В 87-м было и специальное приглашение:
Ирине и Юлику.
Приезжайте к июлику.
Подсядем мы к столику
И выпьем по шкалику.
А из московской кутерьмы
Пора бежать, как из тюрьмы.
Ведь говорят, что москвичи
Перековали на мечи
Все прежние оралы
(И «те», и либералы).
А здесь такая благодать,
Что неохота в морду дать.
Карая черносотенца.
Ну попросту не хочется!
Писано седьмого мая.
Между прочим, за «московской кутерьмой» следил, и очень внимательно. И дотошно обо всем расспрашивал приезжих, а особенно причастных, например Лукина Владимира. И суждения свои составлял не торопясь.
Приглашение было принято.
Визит состоялся и оставил след:
Ах, в Пярну этим летом
Судьба чеканит нам деньки.
Как золотые пятаки —
И звонкостью, и цветом.
Ах, в Пярну этим летом
Многострадальный мой живот
Набил я на сто лет вперед
Пельменью и рулетом.
Ах, в Пярну этим летом,
Впервые в мире, наконец.
Пою на сцене как отец:
С дочуркою дуэтом.
Ах, в Пярну этим летом.
Да, этим летом, как и тем.
Промежду актуальных тем,
А также песен и поэм
Все то же, что приятно всем,
С любимым пью поэтом..
Дом Давида на улице Тооминга (по-ихнему «черемухи»).

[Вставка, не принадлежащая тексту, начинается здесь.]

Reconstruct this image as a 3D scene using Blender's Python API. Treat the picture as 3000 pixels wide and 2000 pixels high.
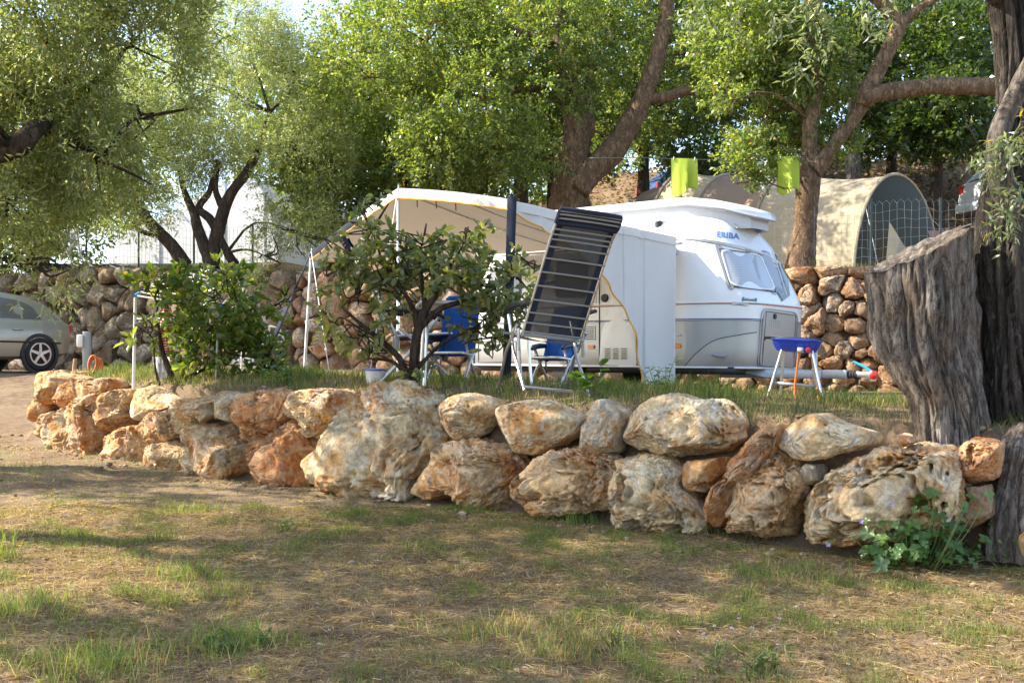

Сначала весь низ был их, а потом и верх. Внизу длинная, в два окна (в три?) столовая. Из окон сразу видно, кто сюда по улице в гости идет. За длинным столом кто только не сидел. До сих пор не пойму, как это Давид ухитрялся не только дом содержать, но и столько народу принимать. Конечно, гость шел не с пустыми руками, но ведь бутылка бутылкой, а закуску не всякий догадается прихватить. Но у них всегда закусить было чем.
Я как-то Галину Ивановну, супругу то есть, спрашиваю:
— Ну вот хоть бы за этот год, начиная с прошлого июля по текущий июнь, было у вас месяца, скажем, два-полтора, когда вы за стол садились только семьей?
Она подумала, помолчала и сообщила:
— Пожалуй, февраль.
Раз пришли в гости специально на драники, то есть на блины из тертой сырой картошки. На столе посуда, мелкая закусь, Давида нет.
— Где Давид?
— Как где? На кухне. Печет драники.
— Сам?
— Ага.
Стало быть, ритуал. Но как же — сам? Ведь почти слепой — и печет? Я должен это видеть.
На кухне у плиты — Давид, в тельняшке и фартуке, боцманские усы. треск кипящего масла.